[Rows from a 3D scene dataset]

________________________

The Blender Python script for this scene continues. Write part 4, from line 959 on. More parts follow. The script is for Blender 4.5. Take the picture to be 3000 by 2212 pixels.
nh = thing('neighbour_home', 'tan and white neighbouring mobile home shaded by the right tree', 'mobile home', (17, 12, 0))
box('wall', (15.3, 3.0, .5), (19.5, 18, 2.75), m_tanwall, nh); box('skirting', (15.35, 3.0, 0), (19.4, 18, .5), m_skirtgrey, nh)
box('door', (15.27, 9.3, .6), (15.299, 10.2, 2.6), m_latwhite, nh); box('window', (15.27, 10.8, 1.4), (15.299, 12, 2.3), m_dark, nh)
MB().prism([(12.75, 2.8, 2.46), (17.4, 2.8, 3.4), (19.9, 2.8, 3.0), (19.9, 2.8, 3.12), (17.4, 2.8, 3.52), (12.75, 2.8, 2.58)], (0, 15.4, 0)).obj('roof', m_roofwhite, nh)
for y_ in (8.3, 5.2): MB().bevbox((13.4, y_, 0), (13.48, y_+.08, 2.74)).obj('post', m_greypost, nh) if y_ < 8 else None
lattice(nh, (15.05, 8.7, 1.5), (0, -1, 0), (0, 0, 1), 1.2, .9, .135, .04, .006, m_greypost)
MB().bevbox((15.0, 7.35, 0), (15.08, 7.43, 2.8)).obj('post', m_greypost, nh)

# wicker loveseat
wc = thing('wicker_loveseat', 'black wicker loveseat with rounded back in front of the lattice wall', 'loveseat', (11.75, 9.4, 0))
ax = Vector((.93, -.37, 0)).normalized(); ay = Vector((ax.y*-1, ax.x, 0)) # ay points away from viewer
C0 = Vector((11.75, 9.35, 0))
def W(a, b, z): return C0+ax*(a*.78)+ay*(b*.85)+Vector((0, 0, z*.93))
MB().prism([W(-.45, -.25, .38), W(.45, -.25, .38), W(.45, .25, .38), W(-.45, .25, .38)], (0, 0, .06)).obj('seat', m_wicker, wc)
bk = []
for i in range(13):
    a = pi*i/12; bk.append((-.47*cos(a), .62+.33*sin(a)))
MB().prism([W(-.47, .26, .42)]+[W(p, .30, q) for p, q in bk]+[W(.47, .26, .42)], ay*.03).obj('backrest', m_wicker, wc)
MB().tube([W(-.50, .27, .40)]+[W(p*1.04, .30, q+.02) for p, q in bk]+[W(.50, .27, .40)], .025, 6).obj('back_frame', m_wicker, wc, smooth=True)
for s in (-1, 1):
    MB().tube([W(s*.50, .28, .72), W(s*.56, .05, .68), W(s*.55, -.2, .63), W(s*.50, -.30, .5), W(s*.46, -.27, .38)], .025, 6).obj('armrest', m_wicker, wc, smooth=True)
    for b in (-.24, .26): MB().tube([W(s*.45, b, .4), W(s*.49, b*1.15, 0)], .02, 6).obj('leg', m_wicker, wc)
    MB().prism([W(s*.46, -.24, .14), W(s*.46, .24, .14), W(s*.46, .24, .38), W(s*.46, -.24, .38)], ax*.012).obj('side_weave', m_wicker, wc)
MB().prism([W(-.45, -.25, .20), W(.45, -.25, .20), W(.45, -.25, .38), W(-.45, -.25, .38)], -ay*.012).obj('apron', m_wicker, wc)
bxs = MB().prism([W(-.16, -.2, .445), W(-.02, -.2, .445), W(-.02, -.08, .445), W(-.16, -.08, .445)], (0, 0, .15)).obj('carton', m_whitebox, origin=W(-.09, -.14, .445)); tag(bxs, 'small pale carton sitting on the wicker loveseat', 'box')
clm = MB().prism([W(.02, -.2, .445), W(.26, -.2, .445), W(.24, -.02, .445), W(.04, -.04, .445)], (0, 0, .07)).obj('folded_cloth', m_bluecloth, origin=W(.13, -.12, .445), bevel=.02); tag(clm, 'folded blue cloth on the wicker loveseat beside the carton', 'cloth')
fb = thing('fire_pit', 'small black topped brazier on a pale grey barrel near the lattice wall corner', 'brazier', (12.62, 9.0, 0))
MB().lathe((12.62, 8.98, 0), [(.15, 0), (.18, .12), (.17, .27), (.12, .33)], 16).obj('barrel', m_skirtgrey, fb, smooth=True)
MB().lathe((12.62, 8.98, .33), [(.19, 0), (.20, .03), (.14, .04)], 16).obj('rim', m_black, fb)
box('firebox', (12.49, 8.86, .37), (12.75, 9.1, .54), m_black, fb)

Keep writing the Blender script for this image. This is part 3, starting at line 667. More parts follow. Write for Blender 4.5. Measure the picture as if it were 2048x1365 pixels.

________________________

Task to carry out
From the listing above, pick out each line where the word "More" appears.

Response for this exercise
The Blender Python script for this scene continues. Write part 4, from line 959 on. More parts follow. The script is for Blender 4.5. Take the picture to be 3000 by 2212 pixels.
Keep writing the Blender script for this image. This is part 3, starting at line 667. More parts follow. Write for Blender 4.5. Measure the picture as if it were 2048x1365 pixels.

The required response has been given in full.